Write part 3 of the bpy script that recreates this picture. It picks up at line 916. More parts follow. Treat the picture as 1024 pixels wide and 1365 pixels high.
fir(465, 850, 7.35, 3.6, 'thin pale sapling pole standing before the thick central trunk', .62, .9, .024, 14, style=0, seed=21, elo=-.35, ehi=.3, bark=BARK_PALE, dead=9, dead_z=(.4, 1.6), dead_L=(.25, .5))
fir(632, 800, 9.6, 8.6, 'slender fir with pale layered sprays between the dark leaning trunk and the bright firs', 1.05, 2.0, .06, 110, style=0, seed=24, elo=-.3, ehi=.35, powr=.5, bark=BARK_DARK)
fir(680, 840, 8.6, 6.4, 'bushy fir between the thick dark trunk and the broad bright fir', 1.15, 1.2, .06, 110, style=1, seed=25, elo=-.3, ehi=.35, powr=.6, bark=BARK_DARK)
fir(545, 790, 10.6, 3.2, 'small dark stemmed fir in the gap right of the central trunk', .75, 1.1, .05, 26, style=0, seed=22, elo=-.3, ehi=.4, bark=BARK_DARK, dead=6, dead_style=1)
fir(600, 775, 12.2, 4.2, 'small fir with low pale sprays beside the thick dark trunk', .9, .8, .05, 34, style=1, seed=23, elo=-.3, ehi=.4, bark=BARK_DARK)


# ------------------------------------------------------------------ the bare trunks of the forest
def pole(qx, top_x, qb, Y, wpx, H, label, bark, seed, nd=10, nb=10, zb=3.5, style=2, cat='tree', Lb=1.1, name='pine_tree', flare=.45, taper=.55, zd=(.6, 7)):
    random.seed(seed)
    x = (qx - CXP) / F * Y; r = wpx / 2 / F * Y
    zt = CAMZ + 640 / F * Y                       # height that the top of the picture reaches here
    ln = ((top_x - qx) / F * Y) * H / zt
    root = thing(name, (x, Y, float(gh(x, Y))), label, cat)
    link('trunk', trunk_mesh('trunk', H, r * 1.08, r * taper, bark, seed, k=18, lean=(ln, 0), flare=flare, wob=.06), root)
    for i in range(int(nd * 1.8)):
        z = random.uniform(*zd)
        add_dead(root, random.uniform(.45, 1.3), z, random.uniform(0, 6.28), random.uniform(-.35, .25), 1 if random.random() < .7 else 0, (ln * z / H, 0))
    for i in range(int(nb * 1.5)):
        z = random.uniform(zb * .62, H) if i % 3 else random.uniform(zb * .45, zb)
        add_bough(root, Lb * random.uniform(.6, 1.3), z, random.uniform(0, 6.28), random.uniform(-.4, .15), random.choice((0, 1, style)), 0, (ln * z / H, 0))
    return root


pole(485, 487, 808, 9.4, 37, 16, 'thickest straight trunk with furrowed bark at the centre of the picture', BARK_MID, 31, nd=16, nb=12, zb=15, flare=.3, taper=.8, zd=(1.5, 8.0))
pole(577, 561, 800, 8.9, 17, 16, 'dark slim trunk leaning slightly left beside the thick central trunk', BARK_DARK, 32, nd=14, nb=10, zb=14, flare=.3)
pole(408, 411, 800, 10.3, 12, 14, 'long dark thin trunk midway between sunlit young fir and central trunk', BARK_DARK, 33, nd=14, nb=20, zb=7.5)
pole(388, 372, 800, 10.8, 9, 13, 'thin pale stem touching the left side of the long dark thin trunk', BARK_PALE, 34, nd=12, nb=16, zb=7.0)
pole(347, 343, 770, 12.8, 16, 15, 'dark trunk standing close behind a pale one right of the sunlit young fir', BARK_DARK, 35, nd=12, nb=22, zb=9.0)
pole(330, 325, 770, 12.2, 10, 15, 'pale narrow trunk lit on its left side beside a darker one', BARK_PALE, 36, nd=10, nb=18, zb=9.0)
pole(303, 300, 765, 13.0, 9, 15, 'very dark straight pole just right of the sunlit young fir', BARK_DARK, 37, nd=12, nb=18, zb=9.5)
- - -
_EXERCISE TASK_
Everything from the first line above through the line that contains "fir(600, 775, 12.2, 4.2, 'small" should be duplicated exactly, please, and nothing beyond it.

_ANSWER TO THE PROBLEM_
Write part 3 of the bpy script that recreates this picture. It picks up at line 916. More parts follow. Treat the picture as 1024 pixels wide and 1365 pixels high.
fir(465, 850, 7.35, 3.6, 'thin pale sapling pole standing before the thick central trunk', .62, .9, .024, 14, style=0, seed=21, elo=-.35, ehi=.3, bark=BARK_PALE, dead=9, dead_z=(.4, 1.6), dead_L=(.25, .5))
fir(632, 800, 9.6, 8.6, 'slender fir with pale layered sprays between the dark leaning trunk and the bright firs', 1.05, 2.0, .06, 110, style=0, seed=24, elo=-.3, ehi=.35, powr=.5, bark=BARK_DARK)
fir(680, 840, 8.6, 6.4, 'bushy fir between the thick dark trunk and the broad bright fir', 1.15, 1.2, .06, 110, style=1, seed=25, elo=-.3, ehi=.35, powr=.6, bark=BARK_DARK)
fir(545, 790, 10.6, 3.2, 'small dark stemmed fir in the gap right of the central trunk', .75, 1.1, .05, 26, style=0, seed=22, elo=-.3, ehi=.4, bark=BARK_DARK, dead=6, dead_style=1)
fir(600, 775, 12.2, 4.2, 'small fir with low pale sprays beside the thick dark trunk', .9, .8, .05, 34, style=1, seed=23, elo=-.3, ehi=.4, bark=BARK_DARK)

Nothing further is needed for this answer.